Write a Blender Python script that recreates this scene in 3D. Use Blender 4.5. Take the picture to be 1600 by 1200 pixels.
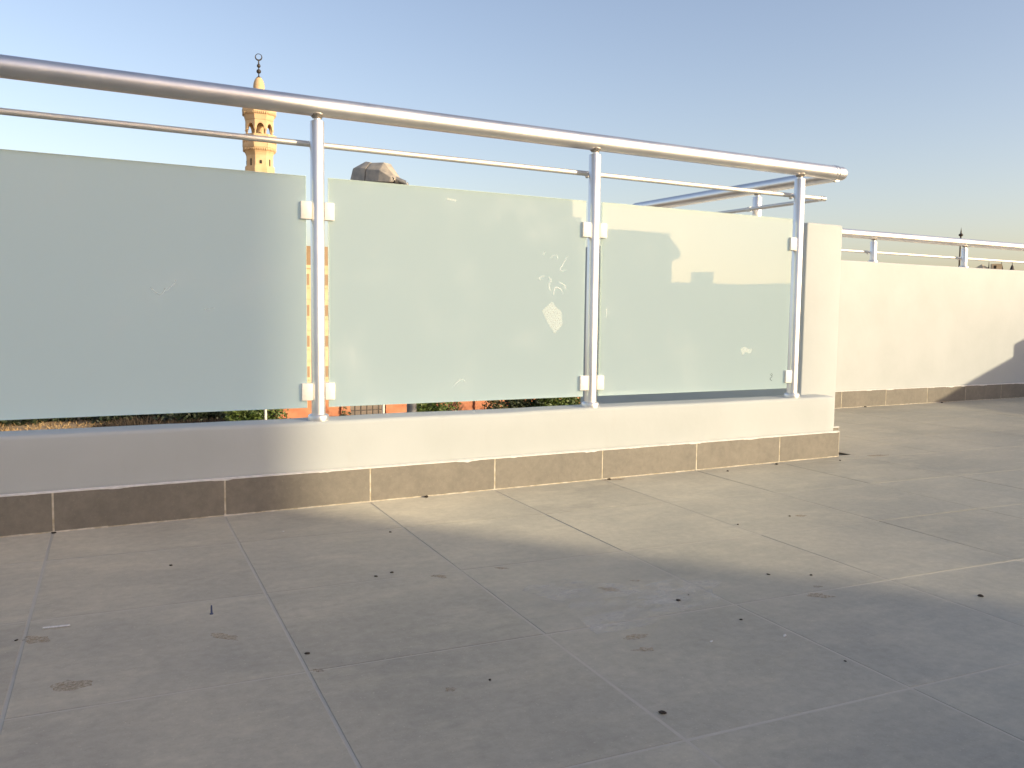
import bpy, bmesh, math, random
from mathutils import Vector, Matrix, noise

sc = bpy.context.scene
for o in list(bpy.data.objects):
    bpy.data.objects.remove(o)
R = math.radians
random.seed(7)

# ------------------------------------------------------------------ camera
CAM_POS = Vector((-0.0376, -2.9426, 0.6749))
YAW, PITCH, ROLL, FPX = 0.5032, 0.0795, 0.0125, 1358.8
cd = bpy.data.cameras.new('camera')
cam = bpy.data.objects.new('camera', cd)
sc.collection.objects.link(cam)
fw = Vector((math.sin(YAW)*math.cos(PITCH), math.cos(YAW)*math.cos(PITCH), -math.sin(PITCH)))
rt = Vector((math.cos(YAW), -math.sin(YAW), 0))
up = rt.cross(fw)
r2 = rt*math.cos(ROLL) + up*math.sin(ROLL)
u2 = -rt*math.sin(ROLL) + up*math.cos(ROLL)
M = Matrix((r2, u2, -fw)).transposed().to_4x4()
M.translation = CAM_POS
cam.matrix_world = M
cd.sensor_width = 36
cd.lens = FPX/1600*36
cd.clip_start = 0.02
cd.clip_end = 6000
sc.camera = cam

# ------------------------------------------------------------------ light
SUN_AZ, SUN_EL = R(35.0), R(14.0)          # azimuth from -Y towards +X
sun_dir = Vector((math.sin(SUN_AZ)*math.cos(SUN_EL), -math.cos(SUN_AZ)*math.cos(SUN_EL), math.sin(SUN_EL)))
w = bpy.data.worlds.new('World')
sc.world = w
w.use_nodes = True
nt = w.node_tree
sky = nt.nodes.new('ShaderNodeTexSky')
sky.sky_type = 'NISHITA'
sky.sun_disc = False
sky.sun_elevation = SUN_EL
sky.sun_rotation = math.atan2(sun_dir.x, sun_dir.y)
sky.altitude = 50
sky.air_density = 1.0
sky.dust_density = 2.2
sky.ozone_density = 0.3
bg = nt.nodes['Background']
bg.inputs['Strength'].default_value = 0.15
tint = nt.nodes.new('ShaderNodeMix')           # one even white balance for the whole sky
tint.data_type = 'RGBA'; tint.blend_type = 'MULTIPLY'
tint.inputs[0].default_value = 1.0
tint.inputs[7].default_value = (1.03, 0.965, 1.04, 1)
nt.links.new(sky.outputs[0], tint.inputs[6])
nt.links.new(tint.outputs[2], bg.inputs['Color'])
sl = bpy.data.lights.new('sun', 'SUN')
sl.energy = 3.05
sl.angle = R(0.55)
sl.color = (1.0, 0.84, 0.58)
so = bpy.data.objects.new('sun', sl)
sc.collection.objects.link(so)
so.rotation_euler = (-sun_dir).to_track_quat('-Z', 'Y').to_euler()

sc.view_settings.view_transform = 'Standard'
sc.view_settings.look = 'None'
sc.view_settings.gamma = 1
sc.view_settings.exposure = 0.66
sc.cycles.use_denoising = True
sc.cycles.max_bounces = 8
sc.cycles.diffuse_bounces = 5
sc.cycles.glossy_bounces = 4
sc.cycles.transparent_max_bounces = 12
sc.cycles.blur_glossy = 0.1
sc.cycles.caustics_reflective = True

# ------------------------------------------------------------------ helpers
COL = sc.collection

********

Work to be completed
Repeat, with no pictures, each line from the beginning of the data through the line containing "random.seed(7)", inclusive.

Full solution
Write a Blender Python script that recreates this scene in 3D. Use Blender 4.5. Take the picture to be 1600 by 1200 pixels.
import bpy, bmesh, math, random
from mathutils import Vector, Matrix, noise

sc = bpy.context.scene
for o in list(bpy.data.objects):
    bpy.data.objects.remove(o)
R = math.radians
random.seed(7)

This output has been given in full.